Entries with scene source code
--- start ---

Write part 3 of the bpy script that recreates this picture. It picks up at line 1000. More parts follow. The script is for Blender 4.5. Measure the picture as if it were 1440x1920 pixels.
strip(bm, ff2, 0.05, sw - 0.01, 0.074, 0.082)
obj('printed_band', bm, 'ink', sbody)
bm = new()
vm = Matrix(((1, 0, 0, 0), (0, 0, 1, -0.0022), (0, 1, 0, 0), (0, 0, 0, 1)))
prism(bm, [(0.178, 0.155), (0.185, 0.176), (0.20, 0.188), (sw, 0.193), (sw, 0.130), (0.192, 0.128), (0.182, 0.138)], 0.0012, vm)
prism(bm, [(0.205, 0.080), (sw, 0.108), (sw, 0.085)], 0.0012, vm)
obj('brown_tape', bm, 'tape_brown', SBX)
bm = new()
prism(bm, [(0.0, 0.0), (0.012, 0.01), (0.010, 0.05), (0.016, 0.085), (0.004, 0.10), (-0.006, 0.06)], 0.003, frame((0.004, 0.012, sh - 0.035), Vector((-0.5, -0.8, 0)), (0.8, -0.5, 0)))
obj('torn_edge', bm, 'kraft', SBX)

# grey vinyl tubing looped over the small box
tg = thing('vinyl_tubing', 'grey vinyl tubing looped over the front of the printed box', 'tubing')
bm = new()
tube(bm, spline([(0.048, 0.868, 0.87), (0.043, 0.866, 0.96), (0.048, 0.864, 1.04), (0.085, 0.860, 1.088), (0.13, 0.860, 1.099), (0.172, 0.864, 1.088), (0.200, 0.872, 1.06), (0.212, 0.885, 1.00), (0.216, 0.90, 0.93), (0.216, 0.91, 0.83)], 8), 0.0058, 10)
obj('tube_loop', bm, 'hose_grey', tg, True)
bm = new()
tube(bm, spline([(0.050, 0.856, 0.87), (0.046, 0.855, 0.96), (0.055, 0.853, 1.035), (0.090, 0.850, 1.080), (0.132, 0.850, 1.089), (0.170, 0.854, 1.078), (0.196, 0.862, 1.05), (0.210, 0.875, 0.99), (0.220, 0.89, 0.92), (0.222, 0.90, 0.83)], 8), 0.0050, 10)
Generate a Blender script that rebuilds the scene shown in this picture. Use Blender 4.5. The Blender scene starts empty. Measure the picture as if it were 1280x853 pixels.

--- end ---

Copy each line of the listing that contains the string "script".

### Response
Write part 3 of the bpy script that recreates this picture. It picks up at line 1000. More parts follow. The script is for Blender 4.5. Measure the picture as if it were 1440x1920 pixels.
Generate a Blender script that rebuilds the scene shown in this picture. Use Blender 4.5. The Blender scene starts empty. Measure the picture as if it were 1280x853 pixels.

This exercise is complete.